# COLLECTED MATERIAL

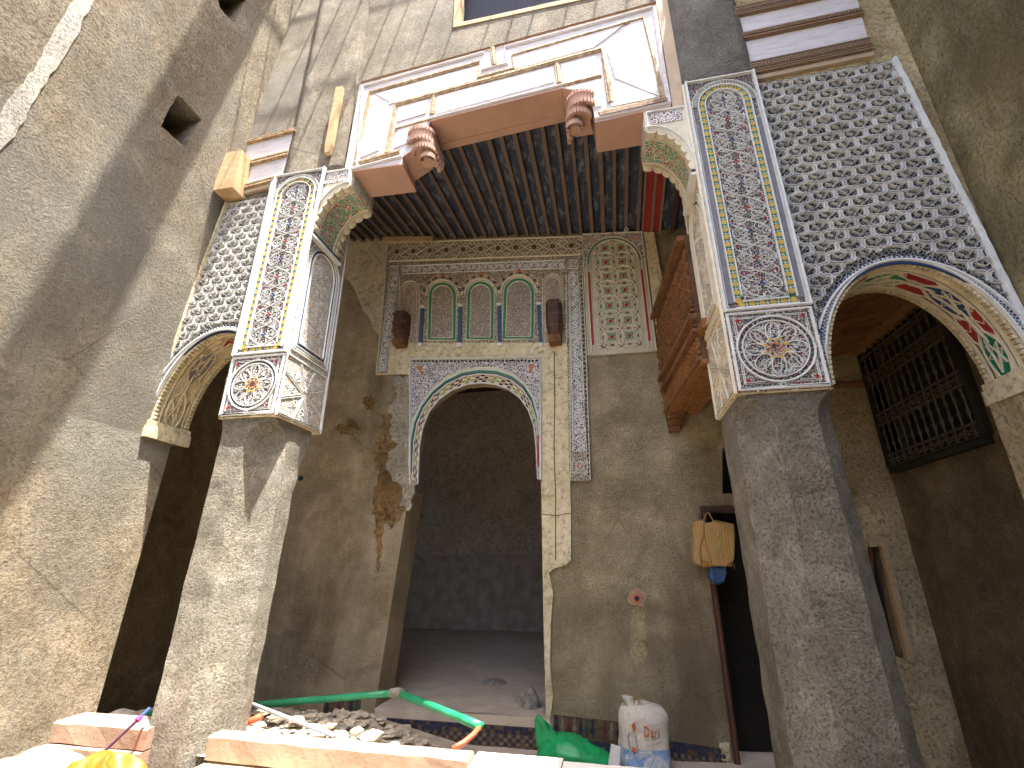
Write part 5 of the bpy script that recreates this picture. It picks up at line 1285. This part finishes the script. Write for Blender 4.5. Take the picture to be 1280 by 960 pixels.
# white gravel spill
b = MB()
for i in range(420):
    x = -1.62+R.gauss(0,.26); y = 3.28+abs(R.gauss(0,.13)); b.loft(stone((x, y, .56-.5*(y-3.28)), R.uniform(.008,.032), 3000+i))
o = b.build('white_plaster_crumbs', M['rubblewhite']); tag(o, 'spill of white plaster crumbs behind the sunlit part of the curb', 'rubble'); o['kind'] = 'stuff'
def mnd(x, y): return max(0, 1-math.hypot((x+3.62)/.62, (y-2.95)/.6))
o = grid('debris_mound', -3.68, -2.95, 2.2, 3.0, .04, lambda x, y: FZ-.03+.17*mnd(x,y)**.6+.06*noise.noise(Vector((x*9,y*9,2)))*mnd(x,y), M['rubblewhite']); tag(o, 'low pale mound of sunlit plaster debris in the corner of the left wall', 'rubble'); o['kind'] = 'stuff'
b = MB()
for i in range(500):
    a = R.uniform(0, 2*PI); d = abs(R.gauss(0, .38)); x = -3.45+d*math.cos(a); y = 2.72+.7*d*math.sin(a)
    if x < -3.7 or y > 3.0: continue
    b.loft(stone((x, y, FZ-.05+.17*mnd(x,y)**.6), R.uniform(.010,.035), 5000+i))
o = b.build('pale_debris', M['rubblewhite']); tag(o, 'pale sunlit debris at the foot of the left wall', 'rubble'); o['kind'] = 'stuff'

# pipes
gp = [at(180,893,'y',3.9), at(322,877,'y',3.9), at(498,866,'y',4.05), at(601,908,'y',3.45)]
t = thing('green_pipe', 'bent green plastic pipe lying across the rubble in front of the doorway', 'pipe', gp[1])
b = MB(); b.tube([gp[0].lerp(gp[2], i/8) for i in range(9)], .026, 10); b.build('pipe_length', M['greenpipe'], t, smooth=True)
b = MB(); b.tube([gp[2].lerp(gp[3], i/6) for i in range(7)], .027, 10); b.build('pipe_length', M['greenpipe'], t, smooth=True)
b = MB(); b.tube([gp[2].lerp(gp[0], .03)+Vector((0,0,.004)), gp[2]+Vector((0,0,.006)), gp[2].lerp(gp[3], .05)+Vector((0,0,.004))], .031, 10); b.build('taped_joint', M['greyhair'], t, smooth=True)
def tube_thing(name, pts, r, mat, label, cat, smooth=True):
    b = MB(); b.tube(pts, r, 9); return tag(b.build(name, M[mat], smooth=smooth), label, cat)
e = gp[3]; tube_thing('orange_conduit', [e+Vector((-.01,0,-.005)), at(592,918,'y',3.4), at(580,928,'y',3.33), at(566,936,'y',3.27)], .016, 'redpipe', 'short orange red conduit sticking out of the end of the green pipe', 'conduit')
tube_thing('orange_conduit', [at(300,908,'y',3.45), at(312,902,'y',3.42), at(326,896,'y',3.40)], .022, 'redpipe', 'pointed orange red conduit stub just right of the left pillar base', 'conduit')
tube_thing('pale_tube', [at(305,876,'y',3.75), at(380,905,'y',3.5), at(418,920,'y',3.30)], .013, 'steel', 'thin pale grey tube lying on the rubble with a sunlit end', 'tube')
t = thing('steel_rod', 'dark purple rod with magenta grip leaning on the curb left of the left pillar', 'rod', at(122,947,'y',2.8))
r0, r1, r2_ = at(122,947,'y',2.90), at(171,901,'y',2.95), at(187,885,'y',3.02)
b = MB(); b.tube([r0, r1], .009, 7); b.build('rod', M['purple'], t); b = MB(); b.tube([r1, r1.lerp(r2_,.3)], .016, 8); b.build('grip', M['magenta'], t); b = MB(); b.tube([r1.lerp(r2_,.3), r2_], .010, 7); b.build('rod_end', M['blue'], t)

# bags
def blob(name, rings_fn, n, k, mat, **kw):
    b = MB(); rg = []
    for i in range(n+1):
        rg.append(rings_fn(i/n, k))
    b.loft(rg); return b
def sackbody(c, w_, d_, h, seed, prof, lean=(0,0), wr=.02, k=28, n=26):
    rg = []
    for i in range(n+1):
        v = i/n; s = prof(v); cx_, cy_ = c[0]+lean[0]*v, c[1]+lean[1]*v; ring = []
        for j in range(k):
            a = 2*PI*j/k; e_ = 2.6; ca, sa = math.cos(a), math.sin(a); q = (abs(ca)**e_+abs(sa)**e_)**(-1/e_)
            r = q*s; p = Vector((cx_+w_/2*r*ca, cy_+d_/2*r*sa, c[2]+h*v))
            nn_ = noise.noise(Vector((p.x*9, p.y*9, p.z*6+seed)))*wr + noise.noise(Vector((p.x*26, p.y*26, p.z*12+seed)))*wr*.45
            ring.append(p + Vector((ca, sa, 0))*nn_)
        rg.append(ring)
    b = MB(); b.loft(rg); return b
sc = at(806,958,'y',4.78); sb = at(806,930,'y',4.78)
t = thing('woven_sack', 'full white woven sack with orange print and tied neck standing against the back wall', 'sack', (sc.x, 4.78, .05))
top_z = at(806,876,'y',4.78).z
prof = lambda v: (.82+.18*min(1, v*6)) * (1.0 if v < .75 else 1-.38*((v-.75)/.25)**2) if v < .93 else .62-(v-.93)*6.5
b = sackbody((sc.x, 4.78, .05), .42, .34, top_z-.05, 3, lambda v: max(.12, prof(v)*(1-.06*math.sin(v*PI))), (.015, 0), .022); b.build('sack_body', M['sack'], t, smooth=True)
b = sackbody((sc.x-.06, 4.74, top_z-.06), .12, .10, .10, 9, lambda v: .55+.6*abs(v-.35), (-.04, 0), .02, 14, 8); b.build('tied_neck', M['sack'], t, smooth=True)
b = MB()
for i in range(16):
    a = R.uniform(0, 2*PI); p0_ = Vector((sc.x-.06+R.uniform(-.05,.12), 4.72, top_z+R.uniform(-.03,.03))); b.tube([p0_, p0_+Vector((R.uniform(-.08,.10), R.uniform(-.03,.03), R.uniform(.0,.08)))], .0016, 4)
b.build('loose_fibres', M['straw'], t, stuff=True)
# orange print, wrapped on the front of the sack
def sackfront(u, v):            # u -1..1 across, v height 0..1
    x = sc.x+.015*v+.21*u*.93; y = 4.78-.17*(1-abs(u)**2.6)**(1/2.6)*1.0-.016; return Vector((x, y, .05+(top_z-.05)*v))
class SF:
    def p(s, x, y, n=0): q = sackfront(x, y); q.y -= n; return q
sf = SF()
glyph = {'D': [[(0,0),(0,1),(.5,.9),(.75,.5),(.5,.1),(0,0)]], 'a': [[(.1,.6),(.55,.62),(.6,0)],[(.6,.35),(.2,.35),(.05,.12),(.3,0),(.6,.1)]], 'r': [[(.1,0),(.1,.65)],[(.1,.45),(.3,.65),(.5,.6)]], 'i': [[(.2,0),(.2,.62)],[(.2,.8),(.2,.95)]]}
b = MB(); x = .02
for ch, wd in (('D',.26),('a',.18),('r',.15),('i',.12)):
    for st_ in glyph[ch]: b.ribbon(sf, dens([(x+p[0]*wd, .60+p[1]*.13-.03*x) for p in st_], .04), .035, -.002, .005)
    x += wd*.92
b.build('printed_lettering', M['orange'], t)
b = MB()
for pts, wd in (([(-.42,.76),(-.38,.70),(-.36,.66)], .12), ([(-.50,.42),(-.42,.40),(-.32,.41)], .07)): b.ribbon(sf, pts, wd, -.002, .004, 0)
b.ribbon(sf, [(-.58,.62),(-.64,.55),(-.62,.46),(-.56,.42)], .035, -.002, .004, 1); b.ribbon(sf, [(-.34,.60),(-.30,.50),(-.26,.42),(-.28,.38)], .03, -.002, .004, 1)
b.build('printed_emblem', [M['orange'], M['greypaint']], t)
# green bag
gb0 = at(722,950,'y',4.84); t0 = Vector((gb0.x, 4.84, .05))
rg = []
for i in range(41):
    u = i/40; s = math.sin(PI*min(1, max(0, (u**.85*.95+.035))))**.6; hz = .25*(1-.55*u)*s+.01; ring = []
    cx_ = t0.x-.33+.68*u
    for j in range(30):
        a = 2*PI*j/30; cr = .5-abs(noise.noise(Vector((u*5+j*.02, a*1.3, 2.0)))); fine_ = .5-abs(noise.noise(Vector((u*13, a*3.1, 5.0))))
        rr_ = 1+.20*(cr-.3)+.10*(fine_-.3); ca, sa = math.cos(a), math.sin(a)
        ring.append(Vector((cx_+.02*cr*ca, t0.y-.02+.18*s*ca*rr_, .055+hz*(.5+.5*sa)*(rr_ if sa > 0 else .95))))
    rg.append(ring)
b = MB(); b.loft(rg)
rg = []
for i in range(12):
    u = i/11; c_ = Vector((t0.x-.20-.12*u, t0.y-.06, .17+.22*u)); ww = (.13*(1-u)**.7+.008)
    rg.append([c_+Vector((ww*math.cos(2*PI*j/16), .035*(1-u*.6)*math.sin(2*PI*j/16)*(1+.5*math.sin(j*2.1)), .012*math.sin(j*2.3+i))) for j in range(16)])
t = thing('green_bag', 'bright green plastic bag slumped on the floor at the foot of the back wall', 'bag', t0); b.build('bag_body', M['greenbag'], t, smooth=True)
b = MB(); b.loft(rg); b.build('bag_ear', M['greenbag'], t, smooth=True)
c = at(768,946,'y',4.45); b = MB(); b.hexa([c+Vector(q) for q in ((-.05,0,-.05),(.03,.02,-.08),(.03,.06,-.08),(-.05,.04,-.05),(-.02,0,.07),(.05,.02,.05),(.05,.06,.05),(-.02,.04,.07))]); tag(b.build('white_offcut', M['white']), 'small white plastic offcut between the green bag and the sack', 'scrap')
# orange bag bottom left
c = at(136,955,'y',2.82); 
t = thing('orange_bag', 'crumpled orange yellow plastic bag on the ground at the bottom left', 'bag', (c.x, 2.8, FZ))
b = MB(); nx_, ny_ = 70, 40; vs = []
for j in range(ny_+1):
    for i in range(nx_+1):
        u, v = i/nx_*2-1, j/ny_*2-1; e_ = max(0, 1-(u*u)**1.4*.9-(v*v)**1.2*.9)
        x = c.x+.24*u; y = 2.80+.18*v; z = FZ+.02+.08*e_**.5+(.10*(.5-abs(noise.noise(Vector((x*4+y*3,y*5-x*2,1)))))*1.6+.03*(.5-abs(noise.noise(Vector((x*9-y*5,y*9,4))))))*e_**.4
        vs.append((x, y, z))
b.add(vs, [(j*(nx_+1)+i, j*(nx_+1)+i+1, (j+1)*(nx_+1)+i+1, (j+1)*(nx_+1)+i) for j in range(ny_) for i in range(nx_)]); b.build('bag_body', M['orangebag'], t, smooth=True)
c = at(12,955,'y',2.2)
b = MB(); vs = []
for j in range(9):
    for i in range(13):
        x = c.x-.2+.036*i; y = 2.05+.05*j; vs.append((x, y, FZ+.03+.07*abs(noise.noise(Vector((x*9,y*9,8))))*math.sin(PI*i/12)*math.sin(PI*j/8)*3))
b.add(vs, [(j*13+i, j*13+i+1, (j+1)*13+i+1, (j+1)*13+i) for j in range(8) for i in range(12)]); tag(b.build('plastic_sheet', M['turq']), 'crumpled pale blue plastic sheet at the foot of the left wall', 'sheet')
# scrap in the doorway
c = at(664,895,'y',5.45)
b = MB(); b.loft([[Vector((c.x+.10*s*math.cos(2*PI*j/9)*(1+.4*noise.noise(Vector((j,i,3)))), c.y+.12*s*math.sin(2*PI*j/9), .29+h+.05*s*noise.noise(Vector((j*2,i,7))))) for j in range(9)] for i, (h, s) in enumerate(((0,1.0),(.06,.9),(.12,.6),(.17,.2)))])
for i in range(30):
    a = R.uniform(0, 6.28); p0_ = Vector((c.x+.07*math.cos(a), c.y+.07*math.sin(a), .33)); b.tube([p0_, p0_+Vector((.13*math.cos(a+R.uniform(-.5,.5)), .1*math.sin(a), R.uniform(-.02,.08)))], .002, 4)
tag(b.build('fibre_scrap', M['greyhair']), 'frayed grey sack scrap lying inside the doorway on the right', 'scrap')
c = at(618,872,'y',6.3); b = MB(); b.loft([[Vector((c.x+.16*s*math.cos(2*PI*j/9)*(1+.4*noise.noise(Vector((j,i,5)))), 6.3+.12*s*math.sin(2*PI*j/9), .29+h)) for j in range(9)] for i, (h, s) in enumerate(((0,1.0),(.03,.8),(.05,.3)))]); tag(b.build('dust_scrap', M['greyhair']), 'flat dusty scrap on the room floor further inside the doorway', 'scrap')

# hanging straw bag and blue bag
YN = YB-.06
def hb(pts, Y0, dep, name, mat, parent, bulge=.05, nseg=10):
    P = [at(x, y, 'y', Y0) for x, y in pts]; cxm = sum((p.x for p in P))/len(P); czm = sum((p.z for p in P))/len(P)
    b = MB(); rg = []
    for i in range(nseg+1):
        t_ = -1+2*i/nseg; s = (1-abs(t_)**3*.22); yy = Y0+dep/2*t_; rg.append([Vector((cxm+(p.x-cxm)*s, yy+.012*noise.noise(p*14), czm+(p.z-czm)*s)) for p in P])
    b.loft(rg); return b.build(name, M[mat], parent, smooth=False)
t = thing('straw_shopping_bag', 'crumpled tan woven shopping bag hanging from a nail beside the black side doorway', 'bag', at(890,705,'y',YN))
hb(dens([(866,651),(878,650),(884,656),(893,650),(916,655),(918,668),(917,700),(914,708),(895,709),(880,709),(869,706),(865,698),(866,651)], 4)[:-1], YB-.13, .20, 'bag_body', 'straw', t)
PB = Pix(YB-.232)
for q_, n_ in (([(867,652),(878,651),(879,668),(874,684),(876,706),(868,703)], .018), ([(880,655),(893,652),(917,667),(916,700),(905,708),(890,706),(885,690),(881,672)], .030), ([(895,653),(916,656),(917,668)], .012)):
    b = MB(); b.plate(PB, ragged(q_, .5, 3, int(n_*1000)), [], 0, n_, back=False); b.build('folded_flap', M['straw'], t)
b = MB(); b.ribbon(Pix(YB-.235), [(880,652),(877,672),(872,688),(873,704)], 1.6, 0, .006); b.ribbon(Pix(YB-.235), [(893,652),(886,668),(880,680),(886,695),(889,707)], 1.4, 0, .008); b.ribbon(Pix(YB-.235), [(893,652),(904,660),(915,668)], 1.4, 0, .008); b.build('folds', M['straw'], t)
b = MB(); b.tube([at(878,654,'y',YB-.2), at(883,642,'y',YB-.12), at(886,641,'y',YB-.12), at(892,652,'y',YB-.2)], .007, 6); b.build('handle', M['straw'], t); b = MB(); b.tube([at(912,706,'y',YB-.2), at(918,706,'y',YB-.2), at(918,711,'y',YB-.2)], .004, 5); b.build('handle', M['straw'], t)
tag(hb(dens([(886,706),(906,707),(908,716),(905,728),(897,731),(890,730),(885,722),(886,706)], 3)[:-1], YB-.12, .13, 'blue_bag', 'bluebag', None), 'small blue plastic bag hanging just below the tan shopping bag', 'bag')
b = MB(); c = at(885,641,'y',YB); b.tube([c+Vector((0,.02,0)), c+Vector((0,-.2,.01))], .006, 6); tag(b.build('nail', M['iron']), 'bent nail carrying the tan shopping bag on the back wall', 'nail')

# INSTRUCTIONS TO FOLLOW
Search the data above for the string "part" and copy each line that has it.

# ANSWER FOR THIS EXERCISE
Write part 5 of the bpy script that recreates this picture. It picks up at line 1285. This part finishes the script. Write for Blender 4.5. Take the picture to be 1280 by 960 pixels.
o = b.build('white_plaster_crumbs', M['rubblewhite']); tag(o, 'spill of white plaster crumbs behind the sunlit part of the curb', 'rubble'); o['kind'] = 'stuff'